Money, however, remains a problem of its own. A two-month stay in a foreign country is expensive, and few internship providers can afford to offer stipends or salaries. While there are a number of Harvard-funded opportunities, these are limited in number, and there is firece competition for them. The prominent Weissman International Internship Program, which finances international internships for sophomores and juniors (who have secured their opportunities independently), funds only 30-odd students each year. For Zou, who located her internship at the House of Commons without help from Harvard but through a friend of a friend, the only option was to support herself for the entire summer.
The writers of the report on the HCCR understood that their touted internationalization comes with a price tag. They suggested that “the [Faculty of Arts and Sciences] expand its allocation of financial support, including summer grants, salaries, stipends and loans, in order to make it possible for all students to pursue at least one international experience.” Without money, there can be no staff support for students when they are at Harvard—current staff at OIP and the area studies centers are already overburdened—and no financial support once they are abroad. It is worth asking whether fundraising for international opportunities will be included in the goals of the upcoming capital campaign. If not, perhaps it should be, as current funds clearly do not meet the needs of the undergraduate body.

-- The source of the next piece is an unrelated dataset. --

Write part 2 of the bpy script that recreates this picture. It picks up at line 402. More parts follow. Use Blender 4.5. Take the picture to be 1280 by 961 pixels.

We believe that internationalization is a worthy priority, and there is no need to wait for the completion of the Curricular Review for these and other recommendations to be put into place. From harnessing alumni networks, to centralizing information at Harvard, to more generously funding students, a truly global Harvard College is not too far away. We encourage the University administration as well as the many relevant Harvard offices to work for change in coming months—it may be too late for this summer, but with an early start, the summer of 2006 could see a dramatic increase in the number young Harvardians with global competence.
Azra Pravdic ’06 is an economics concentrator in Winthrop House. Alexander Bevilacqua ’07, a Crimson editorial editor, is a history and literature concentrator in Leverett House. Both are members of the Center for European Studies Undergraduate Board.